Entonces, el evidente homenaje al No soy tu negro, de James Baldwin, se vuelve tangible, cercano, verdadero hasta la náusea. Dicho en voz, ojos y piel hermosa de mujer que está hasta el c_ñ_ de tantos vientos en contra.

Como si fuera poco, ellas tendrán que soportar al supremacismo blanco 3.0 (tres punto cero) de algunos feminismos y a señores que cuestionan las luchas de género, raciales o identitarias. A propósito, el crítico cultural Mark Fisher le daba muchas vueltas al tema de lo identitario (llamado despectivamente woke) frente a la conciencia de clase. Según Matt Colquhoun, en sus notas sobre el “deseo postcapitalista”, Fisher dejaba claro que “la conciencia de nuestra propia existencia material no es, a pesar de sí misma, inmediatamente autoevidente”. Al contrario, continúa, “la conciencia de nuestro lugar dentro de una estructura de desigualdad –ya sea el capitalismo, el patriarcado o la supremacía blanca– tiene que ser construida; nunca está dada. La mejor forma de construir esa conciencia es mediante la participación de otros que comparten una existencia material similar”.
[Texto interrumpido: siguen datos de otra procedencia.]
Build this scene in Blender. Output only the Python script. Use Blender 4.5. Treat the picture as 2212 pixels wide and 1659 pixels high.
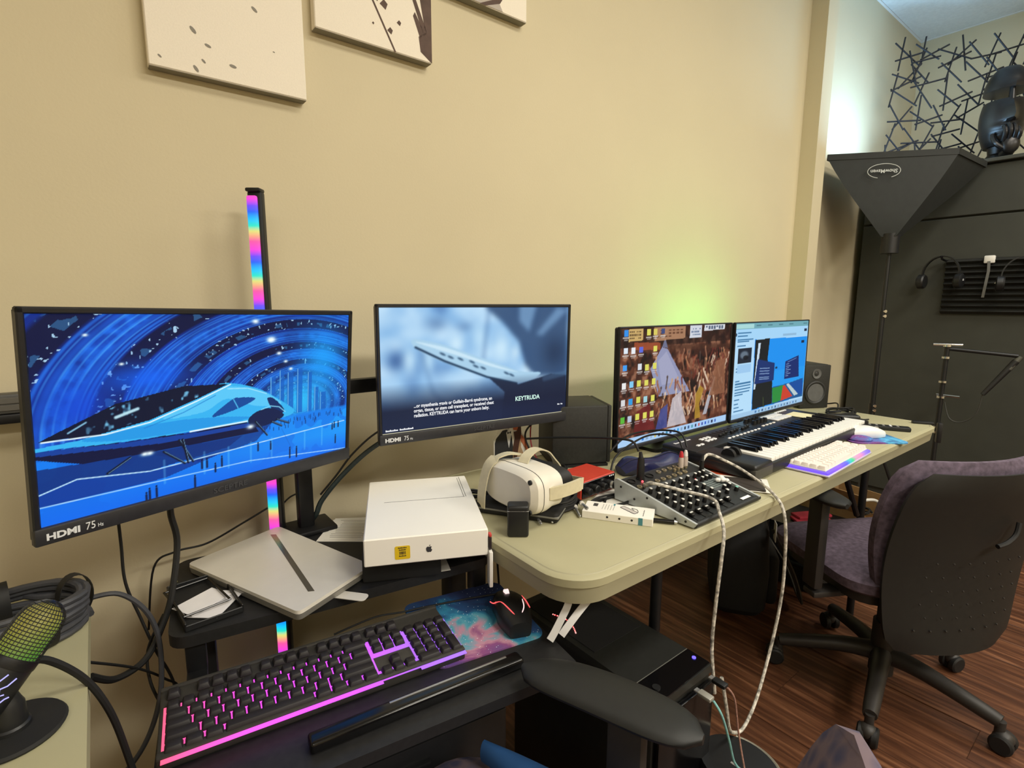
import bpy, bmesh, math, random
import numpy as np
from mathutils import Vector, Matrix

random.seed(7)
rng = np.random.default_rng(7)
for o in list(bpy.data.objects):
    bpy.data.objects.remove(o)
SC = bpy.context.scene
C = SC.collection
R = math.radians

# ------------------------------------------------------------------ camera
CAM_LOC = Vector((0.0, -1.35, 1.2))
YAW, PITCH, ROLL, FPX = 0.667, -0.154, 0.004, 1138.0
fw = Vector((math.sin(YAW) * math.cos(PITCH), math.cos(YAW) * math.cos(PITCH), math.sin(PITCH)))
rt = Vector((math.cos(YAW), -math.sin(YAW), 0))
up = rt.cross(fw)
r2 = rt * math.cos(ROLL) + up * math.sin(ROLL)
u2 = up * math.cos(ROLL) - rt * math.sin(ROLL)
cd = bpy.data.cameras.new('camera')
cd.sensor_width = 36
cd.lens = FPX / 2212 * 36
cd.clip_start = 0.02
cam = bpy.data.objects.new('camera', cd)
C.objects.link(cam)
cam.matrix_world = Matrix(((r2.x, u2.x, -fw.x, CAM_LOC.x), (r2.y, u2.y, -fw.y, CAM_LOC.y),
                           (r2.z, u2.z, -fw.z, CAM_LOC.z), (0, 0, 0, 1)))
SC.camera = cam

# ------------------------------------------------------------------ world, exposure
w = bpy.data.worlds.new('world')
SC.world = w
w.use_nodes = True
w.node_tree.nodes['Background'].inputs[0].default_value = (0.9, 0.95, 1.0, 1)
w.node_tree.nodes['Background'].inputs[1].default_value = 0.3
SC.view_settings.view_transform = 'Standard'
SC.view_settings.look = 'None'
SC.view_settings.exposure = 0.0
SC.view_settings.gamma = 1.0
SC.view_settings.use_curve_mapping = False

ROOM = dict(x0=-2.6, x1=4.6, y0=-4.8, y1=0.0, h=2.956)
# ceiling panel lamps (each has its own fixture built into the ceiling grid below)
LAMPS = [(1.25, -1.5, 20), (3.0, -1.5, 19), (0.95, -3.3, 74), (2.9, -3.3, 46), (-1.4, -3.3, 26)]
for i, (lx, ly, pw) in enumerate(LAMPS):
    ld = bpy.data.lights.new('ceiling_lamp_light', 'AREA')
    ld.shape = 'RECTANGLE'
    ld.size, ld.size_y = 1.1, 0.5
    ld.energy = pw
    ld.color = (1.0, 0.95, 0.84)
    lo = bpy.data.objects.new('ceiling_lamp_light', ld)
    C.objects.link(lo)
    lo.location = (lx, ly, ROOM['h'] - 0.035)

# ------------------------------------------------------------------ helpers
def lin(c):
    c = c / 255.0
    return c / 12.92 if c <= 0.04045 else ((c + 0.055) / 1.055) ** 2.4

def rgb(h):
    h = h.lstrip('#')
    return tuple(lin(int(h[i:i + 2], 16)) for i in (0, 2, 4))

MATS = {}
def mat(name, col, rough=0.5, metal=0.0, var=0.0, scale=40.0, bump=0.0, emit=None, es=0.0,
        alpha=1.0, trans=0.0, coat=0.0, stretch=(1, 1, 1), spec=0.5):
    if name in MATS:
        return MATS[name]
    m = bpy.data.materials.new(name)
    m.use_nodes = True
    nt = m.node_tree
    b = nt.nodes['Principled BSDF']
    c = rgb(col) if isinstance(col, str) else col
    b.inputs['Base Color'].default_value = (*c, 1)
    b.inputs['Roughness'].default_value = rough
    b.inputs['Metallic'].default_value = metal
    b.inputs['Specular IOR Level'].default_value = spec
    b.inputs['Coat Weight'].default_value = coat
    if trans:
        b.inputs['Transmission Weight'].default_value = trans
    if alpha < 1:
        b.inputs['Alpha'].default_value = alpha
    if emit:
        e = rgb(emit) if isinstance(emit, str) else emit
        b.inputs['Emission Color'].default_value = (*e, 1)
        b.inputs['Emission Strength'].default_value = es
    tc = mp = nz = None
    if var or bump:
        tc = nt.nodes.new('ShaderNodeTexCoord')
        mp = nt.nodes.new('ShaderNodeMapping')
        mp.inputs['Scale'].default_value = stretch
        nt.links.new(tc.outputs['Object'], mp.inputs['Vector'])
        nz = nt.nodes.new('ShaderNodeTexNoise')
        nz.inputs['Scale'].default_value = scale
        nz.inputs['Detail'].default_value = 4
        nt.links.new(mp.outputs['Vector'], nz.inputs['Vector'])
    if var:
        rp = nt.nodes.new('ShaderNodeValToRGB')
        rp.color_ramp.elements[0].position = 0.3
        rp.color_ramp.elements[1].position = 0.7
        rp.color_ramp.elements[0].color = (*[max(0, x * (1 - var)) for x in c], 1)
        rp.color_ramp.elements[1].color = (*[min(1, x * (1 + var)) for x in c], 1)
        nt.links.new(nz.outputs['Fac'], rp.inputs['Fac'])
        nt.links.new(rp.outputs['Color'], b.inputs['Base Color'])
    if bump:
        bp = nt.nodes.new('ShaderNodeBump')
        bp.inputs['Strength'].default_value = bump
        bp.inputs['Distance'].default_value = 0.002
        nt.links.new(nz.outputs['Fac'], bp.inputs['Height'])
        nt.links.new(bp.outputs['Normal'], b.inputs['Normal'])
    MATS[name] = m
    return m

def glow(name, col, s=1.0):
    return mat(name, '#050505', 0.5, emit=col, es=s)

def vcol_mat(name, strength=1.0, emis=True, rough=0.3):
    """colours carried by the mesh's own colour attribute: a lit screen, or flat print"""
    if name in MATS:
        return MATS[name]
    m = bpy.data.materials.new(name)
    m.use_nodes = True
    nt = m.node_tree
    b = nt.nodes['Principled BSDF']
    at = nt.nodes.new('ShaderNodeAttribute')
    at.attribute_name = 'Col'
    if emis:
        b.inputs['Base Color'].default_value = (0.01, 0.01, 0.012, 1)
        nt.links.new(at.outputs['Color'], b.inputs['Emission Color'])
        b.inputs['Emission Strength'].default_value = strength
    else:
        nt.links.new(at.outputs['Color'], b.inputs['Base Color'])
    b.inputs['Roughness'].default_value = rough
    MATS[name] = m
    return m

def ramp_glow(name, axis, lo, hi, stops, s=1.0):
    """a light strip whose colour runs along one of the object's own axes"""
    m = bpy.data.materials.new(name)
    m.use_nodes = True
    nt = m.node_tree
    b = nt.nodes['Principled BSDF']
    b.inputs['Base Color'].default_value = (0.05, 0.05, 0.05, 1)
    tc = nt.nodes.new('ShaderNodeTexCoord')
    sx = nt.nodes.new('ShaderNodeSeparateXYZ')
    nt.links.new(tc.outputs['Object'], sx.inputs[0])
    mr = nt.nodes.new('ShaderNodeMapRange')
    mr.inputs[1].default_value = lo
    mr.inputs[2].default_value = hi
    nt.links.new(sx.outputs[axis], mr.inputs[0])
    rp = nt.nodes.new('ShaderNodeValToRGB')
    cr = rp.color_ramp
    while len(cr.elements) < len(stops):
        cr.elements.new(0.5)
    for e, (p, c) in zip(cr.elements, stops):
        e.position = p
        e.color = (*rgb(c), 1)
    nt.links.new(mr.outputs[0], rp.inputs['Fac'])
    nt.links.new(rp.outputs['Color'], b.inputs['Emission Color'])
    b.inputs['Emission Strength'].default_value = s
    return m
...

Celebramos, pues, estas manifestaciones creativas de quienes se van organizando para denunciar el antigitanismo que sufren ellas, pero que también sufrimos como sociedad llena de estigmas, y cimbronazos racistas.
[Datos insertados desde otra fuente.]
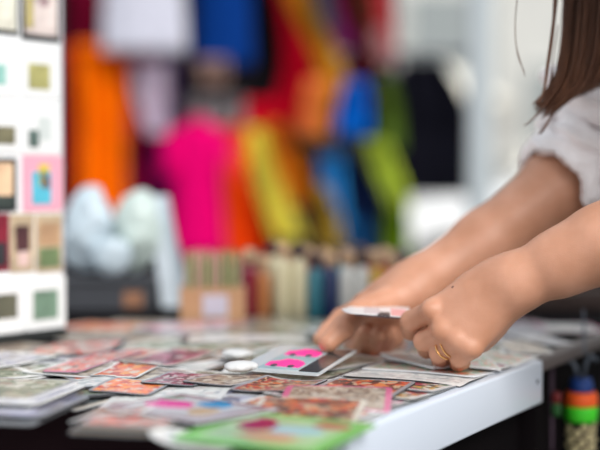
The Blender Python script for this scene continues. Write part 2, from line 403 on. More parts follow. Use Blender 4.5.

Mientras tanto, en la emocionante puesta de No soy tu gitana al antigitanismo se le tiran un par de maldiciones, no porque surtan efecto, sino para hacer una buena catarsis. Eso es lo que yo misma he aprendido, con lágrimas en los ojos, al salir del Teatro del Barrio.

A ella, a Silvia, la función la deja “renovada”. Dice esto y suspira, tras el gran esfuerzo físico (y emocional) que supone su unipersonal.

Silvia Agüero –integrante del colectivo Pretendemos gitanizar el mundo– seguirá subiéndose al escenario del Teatro del Barrio, como viene haciéndolo desde hace un par de años. No nos viene nada mal mirarnos en el espejo y aprendernos. Las próximas funciones son el 3 (hoy), el 17 y el 31 de mayo.